The gospel is the reason that the church even exists. If we just existed for ourselves, then we could all move to a tropical island and not worry about everyone else. If we are not careful this is exactly what we do. Ok, we don’t move to a tropical island, but we do tend to build holy little islands within our communities. We have build buildings, hold services and have created cultures that, even if not intentionally, keep everyone else out. We build buildings where protecting the drywall, the paint, to the lawn is more important than reaching the lost.
I can understand why this happens. As Reggie Joiner points out it’s because, the gospel is messy. In his talk at OC12:
  • “Sometimes God calls us to step into a community or a place that we are not ready for.”
  • “Sometimes the gospel is messier that we signed up form.”
The truth is the gospel is messy. Sometimes it means doing things and being around and with people that we are not comfortable with, people that are different than us. This can be difficult and is definitely, messy. As Reggie pointed out Jesus couldn’t do what He came to do without getting messy. He talked with people that no one else would talk to. He had dinner with people that other Jews avoided. He touched people that no one else would touch. Ultimately, He went to the cross. It doesn’t get any messier than that.

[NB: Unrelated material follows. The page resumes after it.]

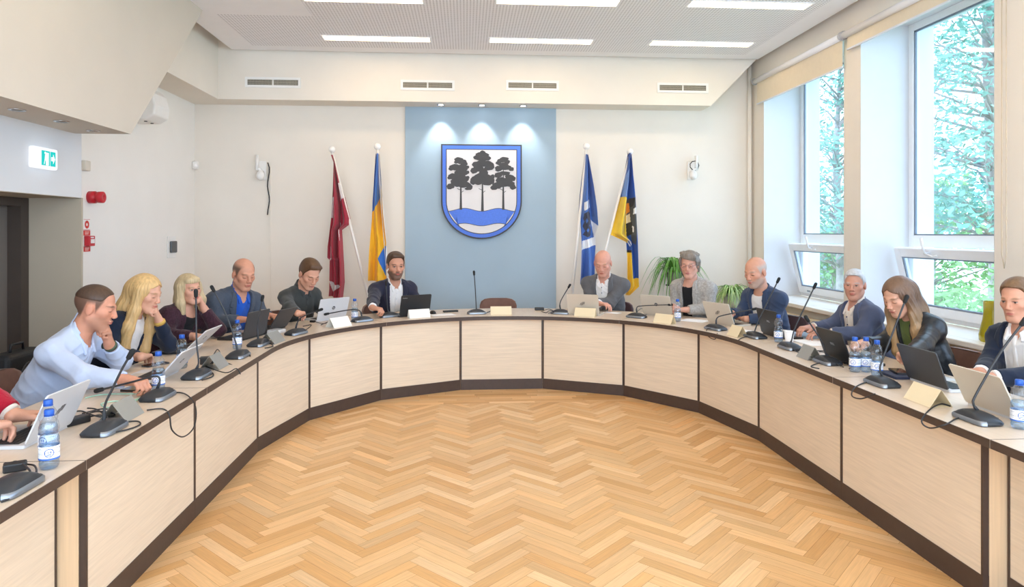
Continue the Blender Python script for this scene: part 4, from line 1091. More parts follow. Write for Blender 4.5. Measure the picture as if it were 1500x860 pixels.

Jesus was willing to do the messiest thing in history so that we might be saved. In spite of this we often avoid doing what it takes to reach people because we don’t want to get messy. Someone was willing to get messy for us and yet we try to avoid getting messy for others. Paul wrote, “I become all things for all people so that I may by every possible means save some.” (1 Corinthians 9:22) This is the essence of the messy gospel. We must become all things so that some may be saved, even if it means getting messy.